→ Material provided:

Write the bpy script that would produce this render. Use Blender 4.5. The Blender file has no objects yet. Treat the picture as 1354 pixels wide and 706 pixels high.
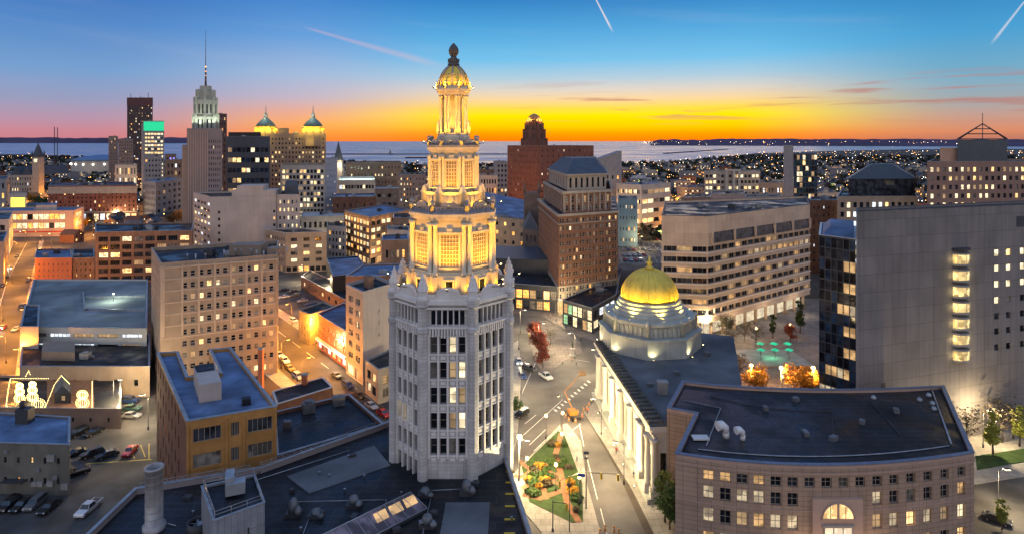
import bpy, bmesh, math, random
from math import sin, cos, pi, radians, hypot, atan2
from mathutils import Vector, Matrix
S = bpy.context.scene
C = S.collection
rng = random.Random(7)
# ---------------------------------------------------------------- camera
H, F, CX, HY = 72.0, 800.0, 677.0, 187.0        # eye height, focal length and principal point on a 1354 px wide frame
cd = bpy.data.cameras.new('camera'); cam = bpy.data.objects.new('camera', cd); C.objects.link(cam)
cam.location = (0, 0, H); cam.rotation_euler = (pi/2, 0, 0)
cd.sensor_fit = 'HORIZONTAL'; cd.sensor_width = 36; cd.lens = F*36/1354
cd.shift_y = -(353-HY)/1354; cd.clip_start = 0.5; cd.clip_end = 200000
S.camera = cam
S.view_settings.view_transform = 'Standard'; S.view_settings.look = 'None'; S.view_settings.gamma = 1
S.view_settings.exposure = 0.15
try: S.cycles.use_light_tree = True
except Exception: pass
S.cycles.max_bounces = 5; S.cycles.diffuse_bounces = 2; S.cycles.glossy_bounces = 3; S.cycles.transmission_bounces = 2
S.cycles.sample_clamp_indirect = 3.0; S.cycles.caustics_reflective = False; S.cycles.caustics_refractive = False
# ---------------------------------------------------------------- world: dusk sky
def lin(r, g, b):
    f = lambda c: (c/255/12.92) if c/255 <= .04045 else ((c/255+.055)/1.055)**2.4
    return (f(r), f(g), f(b), 1)
W = bpy.data.worlds.new('World'); S.world = W; W.use_nodes = True
nt = W.node_tree; N = nt.nodes; L = nt.links; N.clear()
def nd(t, **k):
    n = N.new(t)
    for a, v in k.items(): setattr(n, a, v)
    return n
def mth(op, a, b=None, c=None, cl=False):
    n = nd('ShaderNodeMath', operation=op, use_clamp=cl)
    for i, v in enumerate((a, b, c)):
        if v is None: continue
        if isinstance(v, (int, float)): n.inputs[i].default_value = v
        else: L.new(v, n.inputs[i])
    return n.outputs[0]
tc = nd('ShaderNodeTexCoord'); sp = nd('ShaderNodeSeparateXYZ'); L.new(tc.outputs['Generated'], sp.inputs[0])
X_, Y_, Z_ = sp.outputs
hyp = mth('SQRT', mth('ADD', mth('MULTIPLY', X_, X_), mth('MULTIPLY', Y_, Y_)))
T = mth('DIVIDE', Z_, mth('MAXIMUM', hyp, .001))          # tangent of the elevation
az = mth('ARCTAN2', X_, Y_)
def ramp(stops):
    r = nd('ShaderNodeValToRGB'); e = r.color_ramp.elements; r.color_ramp.interpolation = 'EASE' if False else 'LINEAR'
    while len(e) > 1: e.remove(e[0])
    e[0].position = stops[0][0]; e[0].color = stops[0][1]
    for p_, c_ in stops[1:]:
        q = e.new(p_); q.color = c_
    L.new(mth('MULTIPLY', T, 2.5, cl=True), r.inputs[0]); return r.outputs[0]
def st(*rows): return [((187-y)/800*2.5, lin(*c)) for y, c in rows]
left = ramp(st((187, (196,122,130)), (176, (196,130,142)), (162, (176,142,164)), (142, (146,150,182)), (110, (112,152,198)), (60, (78,130,192)), (0, (44,100,176)))+[(1, lin(30,60,120))])
midl = ramp(st((187, (244,128,52)), (176, (250,152,66)), (165, (244,166,96)), (150, (226,166,142)), (132, (188,174,190)), (102, (154,178,210)), (55, (96,152,210)), (0, (54,122,194)))+[(1, lin(34,70,130))])
cen = ramp(st((187, (255,118,8)), (177, (255,152,0)), (168, (255,196,0)), (153, (255,224,0)), (144, (253,212,70)), (133, (238,206,148)), (121, (214,204,190)), (104, (164,196,214)), (80, (104,184,226)), (40, (68,158,212)), (0, (38,124,190)))+[(1, lin(26,74,140))])
rgt = ramp(st((187, (176,112,96)), (176, (210,134,100)), (162, (192,148,132)), (145, (156,160,164)), (118, (110,164,190)), (70, (66,152,202)), (0, (28,112,178)))+[(1, lin(20,66,130))])
def mixc(f, a, b):
    m = nd('ShaderNodeMix', data_type='RGBA'); L.new(f, m.inputs[0])
    for i, v in ((6, a), (7, b)):
        if isinstance(v, tuple): m.inputs[i].default_value = v
        else: L.new(v, m.inputs[i])
    return m.outputs[2]
def sstep(v, a, b):
    m = nd('ShaderNodeMapRange', interpolation_type='SMOOTHSTEP'); L.new(v, m.inputs[0]); m.inputs[1].default_value = a; m.inputs[2].default_value = b
    return m.outputs[0]
c1 = mixc(sstep(az, -.62, -.30), left, midl)
c2 = mixc(sstep(az, -.36, -.04), c1, cen)
c3 = mixc(sstep(az, .34, .66), c2, rgt)
# thin streaks of cloud low over the lake
cv = nd('ShaderNodeCombineXYZ'); L.new(mth('MULTIPLY', az, 5.0), cv.inputs[0]); L.new(mth('MULTIPLY', T, 85.0), cv.inputs[1])
nz = nd('ShaderNodeTexNoise'); nz.inputs['Scale'].default_value = 1.0; nz.inputs['Detail'].default_value = 5; nz.inputs['Distortion'].default_value = .4
L.new(cv.outputs[0], nz.inputs['Vector'])
band = mth('MULTIPLY', sstep(T, .018, .05), mth('SUBTRACT', 1.0, sstep(T, .075, .105)))
cl = mth('MULTIPLY', mth('MULTIPLY', sstep(nz.outputs[0], .53, .66), band), mth('MULTIPLY', sstep(az, -.1, .18), .7))
c4 = mixc(cl, c3, lin(176, 118, 110))
cv2 = nd('ShaderNodeCombineXYZ'); L.new(mth('MULTIPLY', az, 2.2), cv2.inputs[0]); L.new(mth('ADD', mth('MULTIPLY', T, 26.0), mth('MULTIPLY', az, 2.0)), cv2.inputs[1])
nz2 = nd('ShaderNodeTexNoise'); nz2.inputs['Scale'].default_value = 1.0; nz2.inputs['Detail'].default_value = 6
L.new(cv2.outputs[0], nz2.inputs['Vector'])
c4b = mixc(mth('MULTIPLY', sstep(nz2.outputs[0], .50, .78), mth('MULTIPLY', sstep(T, .05, .1), .07)), c4, lin(226, 206, 206))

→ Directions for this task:
Transcribe each line above verbatim, with the pictures left out.

→ Output for this task:
Write the bpy script that would produce this render. Use Blender 4.5. The Blender file has no objects yet. Treat the picture as 1354 pixels wide and 706 pixels high.
import bpy, bmesh, math, random
from math import sin, cos, pi, radians, hypot, atan2
from mathutils import Vector, Matrix
S = bpy.context.scene
C = S.collection
rng = random.Random(7)
# ---------------------------------------------------------------- camera
H, F, CX, HY = 72.0, 800.0, 677.0, 187.0        # eye height, focal length and principal point on a 1354 px wide frame
cd = bpy.data.cameras.new('camera'); cam = bpy.data.objects.new('camera', cd); C.objects.link(cam)
cam.location = (0, 0, H); cam.rotation_euler = (pi/2, 0, 0)
cd.sensor_fit = 'HORIZONTAL'; cd.sensor_width = 36; cd.lens = F*36/1354
cd.shift_y = -(353-HY)/1354; cd.clip_start = 0.5; cd.clip_end = 200000
S.camera = cam
S.view_settings.view_transform = 'Standard'; S.view_settings.look = 'None'; S.view_settings.gamma = 1
S.view_settings.exposure = 0.15
try: S.cycles.use_light_tree = True
except Exception: pass
S.cycles.max_bounces = 5; S.cycles.diffuse_bounces = 2; S.cycles.glossy_bounces = 3; S.cycles.transmission_bounces = 2
S.cycles.sample_clamp_indirect = 3.0; S.cycles.caustics_reflective = False; S.cycles.caustics_refractive = False
# ---------------------------------------------------------------- world: dusk sky
def lin(r, g, b):
    f = lambda c: (c/255/12.92) if c/255 <= .04045 else ((c/255+.055)/1.055)**2.4
    return (f(r), f(g), f(b), 1)
W = bpy.data.worlds.new('World'); S.world = W; W.use_nodes = True
nt = W.node_tree; N = nt.nodes; L = nt.links; N.clear()
def nd(t, **k):
    n = N.new(t)
    for a, v in k.items(): setattr(n, a, v)
    return n
def mth(op, a, b=None, c=None, cl=False):
    n = nd('ShaderNodeMath', operation=op, use_clamp=cl)
    for i, v in enumerate((a, b, c)):
        if v is None: continue
        if isinstance(v, (int, float)): n.inputs[i].default_value = v
        else: L.new(v, n.inputs[i])
    return n.outputs[0]
tc = nd('ShaderNodeTexCoord'); sp = nd('ShaderNodeSeparateXYZ'); L.new(tc.outputs['Generated'], sp.inputs[0])
X_, Y_, Z_ = sp.outputs
hyp = mth('SQRT', mth('ADD', mth('MULTIPLY', X_, X_), mth('MULTIPLY', Y_, Y_)))
T = mth('DIVIDE', Z_, mth('MAXIMUM', hyp, .001))          # tangent of the elevation
az = mth('ARCTAN2', X_, Y_)
def ramp(stops):
    r = nd('ShaderNodeValToRGB'); e = r.color_ramp.elements; r.color_ramp.interpolation = 'EASE' if False else 'LINEAR'
    while len(e) > 1: e.remove(e[0])
    e[0].position = stops[0][0]; e[0].color = stops[0][1]
    for p_, c_ in stops[1:]:
        q = e.new(p_); q.color = c_
    L.new(mth('MULTIPLY', T, 2.5, cl=True), r.inputs[0]); return r.outputs[0]
def st(*rows): return [((187-y)/800*2.5, lin(*c)) for y, c in rows]
left = ramp(st((187, (196,122,130)), (176, (196,130,142)), (162, (176,142,164)), (142, (146,150,182)), (110, (112,152,198)), (60, (78,130,192)), (0, (44,100,176)))+[(1, lin(30,60,120))])
midl = ramp(st((187, (244,128,52)), (176, (250,152,66)), (165, (244,166,96)), (150, (226,166,142)), (132, (188,174,190)), (102, (154,178,210)), (55, (96,152,210)), (0, (54,122,194)))+[(1, lin(34,70,130))])
cen = ramp(st((187, (255,118,8)), (177, (255,152,0)), (168, (255,196,0)), (153, (255,224,0)), (144, (253,212,70)), (133, (238,206,148)), (121, (214,204,190)), (104, (164,196,214)), (80, (104,184,226)), (40, (68,158,212)), (0, (38,124,190)))+[(1, lin(26,74,140))])
rgt = ramp(st((187, (176,112,96)), (176, (210,134,100)), (162, (192,148,132)), (145, (156,160,164)), (118, (110,164,190)), (70, (66,152,202)), (0, (28,112,178)))+[(1, lin(20,66,130))])
def mixc(f, a, b):
    m = nd('ShaderNodeMix', data_type='RGBA'); L.new(f, m.inputs[0])
    for i, v in ((6, a), (7, b)):
        if isinstance(v, tuple): m.inputs[i].default_value = v
        else: L.new(v, m.inputs[i])
    return m.outputs[2]
def sstep(v, a, b):
    m = nd('ShaderNodeMapRange', interpolation_type='SMOOTHSTEP'); L.new(v, m.inputs[0]); m.inputs[1].default_value = a; m.inputs[2].default_value = b
    return m.outputs[0]
c1 = mixc(sstep(az, -.62, -.30), left, midl)
c2 = mixc(sstep(az, -.36, -.04), c1, cen)
c3 = mixc(sstep(az, .34, .66), c2, rgt)
# thin streaks of cloud low over the lake
cv = nd('ShaderNodeCombineXYZ'); L.new(mth('MULTIPLY', az, 5.0), cv.inputs[0]); L.new(mth('MULTIPLY', T, 85.0), cv.inputs[1])
nz = nd('ShaderNodeTexNoise'); nz.inputs['Scale'].default_value = 1.0; nz.inputs['Detail'].default_value = 5; nz.inputs['Distortion'].default_value = .4
L.new(cv.outputs[0], nz.inputs['Vector'])
band = mth('MULTIPLY', sstep(T, .018, .05), mth('SUBTRACT', 1.0, sstep(T, .075, .105)))
cl = mth('MULTIPLY', mth('MULTIPLY', sstep(nz.outputs[0], .53, .66), band), mth('MULTIPLY', sstep(az, -.1, .18), .7))
c4 = mixc(cl, c3, lin(176, 118, 110))
cv2 = nd('ShaderNodeCombineXYZ'); L.new(mth('MULTIPLY', az, 2.2), cv2.inputs[0]); L.new(mth('ADD', mth('MULTIPLY', T, 26.0), mth('MULTIPLY', az, 2.0)), cv2.inputs[1])
nz2 = nd('ShaderNodeTexNoise'); nz2.inputs['Scale'].default_value = 1.0; nz2.inputs['Detail'].default_value = 6
L.new(cv2.outputs[0], nz2.inputs['Vector'])
c4b = mixc(mth('MULTIPLY', sstep(nz2.outputs[0], .50, .78), mth('MULTIPLY', sstep(T, .05, .1), .07)), c4, lin(226, 206, 206))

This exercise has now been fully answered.